Atravesamos la sombría de un denso bosque de altos pinos carrascos y piñoneros que nos permite hacer un alto en el camino, que nos hizo disfrutar de sus sonidos, de sus silencios y tras una breve pausa nos encaminamos hacia lo más alto.

Nos rodea la vegetación, acariciándonos, arañándonos e incluso regalándonos sus vistosos colores y sus perfumes: encinas, palmitos, tomillo, romero, jara, hiedra, esparteras y cardos, jaras y zarzamoras, esparteras y enebros…..y compruebo que el otoño de mi tierra no es de color marrón



Y los siento, siento que el bosque está vivo, que sufre, que siente….mientras acaricio cada árbol, cada mata, cada flor, cada fruto...



Pasa la mañana y debemos volver, miro atrás y veo el camino que se pierde en el bosque, me quedo un rato mirando la mar y vuelvo la vista nuevamente hacia la montaña. No puedo dejar de admirarla.

Bosques, senderos, montañas…..y la mar.



Paisajes de mi tierra que me hacen soñar, sueños que enriquecen mi camino; paisajes que me hacen recordar aquellas historias que él me contaba de cuando era niño y recorría sus caminos. "Jabalcuza" me recuerda a ti (mi padre).

Uno de los platos que a él le encantaba, eran los “pajaritos” al ajillo; hoy en día no se pueden comprar, prohibidísimo; así que los he "sustituido" por unas riquísimas codornices.



Hoy, los he preparado en “Mi Cocina”, recordando los aromas, los sabores, las recetas de mis mayores.



¿Cómo los hice?

Ingredientes:

Dos codornices, una cabeza de ajos, un vaso pequeño de vino blanco (fino amontillado), dos vasos de caldo de puchero (caldo de pollo), sal, diez granos de pimienta negra, dos hojas de laurel, aceite de oliva virgen extra.

Los pasos a seguir:

Abrir las codornices por la mitad (ése paso lo pueden pedir al carnicero).

Cortar los ajos (sin pelar) algunos por la mitad, los más pequeños haciéndoles un corte por el centro.

Calentar en un cazo el caldo del puchero.
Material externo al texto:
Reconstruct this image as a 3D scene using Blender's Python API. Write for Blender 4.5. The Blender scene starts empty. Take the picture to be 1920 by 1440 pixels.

Reservar.



En una sartén honda echar el aceite, una vez caliente colocar las codornices, añadir los ajos e ir dejando que se vayan dorando.



Incorporar el laurel, la pimienta negra y salar al gusto.



Una vez dorados por un lado, darles la vuelta y dejar unos minutos que se hagan por el otro lado.



Echar el vino, llevar a ebullición y dejar evaporar el alcohol un minuto,



añadiendo a continuación el caldo,



bajar el fuego y dejar cocer hasta que las codornices estén hechas y haya reducido la salsa al gusto.



Ya sólo queda disfrutarlas…



eso sí, les pido que no olviden una muy buena rebanada de pan y no se corten a la hora de "chuparse los dedos".

¡¡ Buen provecho !!



El recuerdo es el único paraíso del cual no podemos ser expulsados. (Jean Paul Friedrich Richter, 1763-1825, escritor alemán).